Even on the D-list as a player your path will occasionally cross with the B-list and A-list famous. Over the years I've met and worked with some rather famous people not because I am or should be but because it is a business where sometimes one is hired to fill a space and if one can reasonably do that, one does,
That is how I played a gig in a pick-up band for Percy Sledge. I am reminded of this because today in Sheffield, a historic plaque was erected on the spot where Percy recorded his hit, When A Man Loves A Woman. Percy attended, members of the Muscle Shoals elite were there and a concert to help him pay his bills is being held. The Tribe looks after its own when they can't help themselves and A-list or D-list, they do what they do best: put on a show. And that's a grace of being a musician.
http://www.clarionledger.com/story/news/2014/09/29/musicians-plan-benefit-concert-percy-sledge/16451169/
But that's not the story of the Jackson County All Honky Band. This is.
Without naming names, the club owner, a courtly Italian fellow, hired a local lady who played minimal keyboard and sang to hire other musicians to be his backup band at a one night stand. Some of the people hired are names locally so I won't name names. Most are dead and one is dangerous.
Most had never played together before and had been given lyrics with single letter chord changes, and few had ever heard any Percy excepf for WAMLAW. The songs as a lot of soul is seemed simple but it's all in the rhythm and if you don't know it, you can't fake it. Me, I can play Bach but in those days I did not boogie so I was a space filler because another musician backed out or wouldn't work the gig for the scratch offered. The Other Guitar player who recruited me said it would be easy, he'd show me the licks and off we headed to Scottsboro, a city famous for selling lost airline suitcases full of other people's clothes and a miscarriage of justice still talked about whenever someone wants to play the race card on PBS.

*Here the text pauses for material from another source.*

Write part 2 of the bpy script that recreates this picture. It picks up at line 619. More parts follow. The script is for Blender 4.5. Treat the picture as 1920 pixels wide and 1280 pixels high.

We got together the afternoon of the show for the half hour of rehearsal Percy allowed. As usual he rolled up in a limo-of-sorts driven by his nephew, a rather quietly intense kid. He looked at us and asked "Do YOU know MY music?" We all smiled and said we did. We didn't but this is entertainment and entertainment is about faking it even if you aren't making it. We played the hit ok and then he got to the rest of his thirty minute set. At one point he turned around, looked at us and laughed a deep serious laugh. I figured we would all be fired on the spot.. Then he said, "How long have y'all played together?" The other guitar player who was actually a rather good player said, "About 45 minutes. We're the Jackson County All Honky Band." Percy laughed out loud and said, "I thought so." He just smiled and headed back to the limo with his nephew.
The show was way way underattended. In a room meant to hold a thousand plus, maybe a hundred people came. We waited an extra half hour but then they turned on all the disco lights and Percy led us through the fog of our pasty whiteness. It could have been worse except for two black gals who danced the daring dance and every time he hit a long high note, they screamed like they were having the ultimate expression of female fecundity. "AHHHHH!!!! PERRRRCY!!" The band sucked bad and the nephew dressed as Percy was in a fine tux, stood on the side looking at me like he was going to personally take me out back and teach me the beat one beating at a time.
You had to give Percy credit; he sang, he sweated, and occasionally looked over his shoulder at the band with a look of pain, as if he could summon with his own personal magic soul some semblance of a beat he could stand on from a band that was as pale as the moon above. He was relentless. He gave it all he had for fifteen minutes then he ended the show.
The courtly Italian dude was obviously losing his shirt but Percy was going to be paid regardless. One of the band members was crabbing because he expected his wife whom he brought as a backup singer to be paid. The manager told the other guitar player to get him out of there quick. In music circles, that is a let-off, meaning if we did as we were told, we were off the hook and the Italian would square it with his backers. Not a meeting one wants to go to, best to do as asked and we did.
Percy was being real polite and nice because he could see we were ... embarassed and said some nice and totally untrue things about our playing. The Other Guitar Player thanked Percy, grabbed me and said "Let's split, pronto". And we did, tails tucked and pedal to the metal all the way back to Mad County.
Percy Sledge is a real professional and a legend. My guess is none of that evening registered and he forgot it all on the drive home through the cool green hills of North Alabama. I don't want to run into his nephew these decades later because I still can't play soul worth a beating.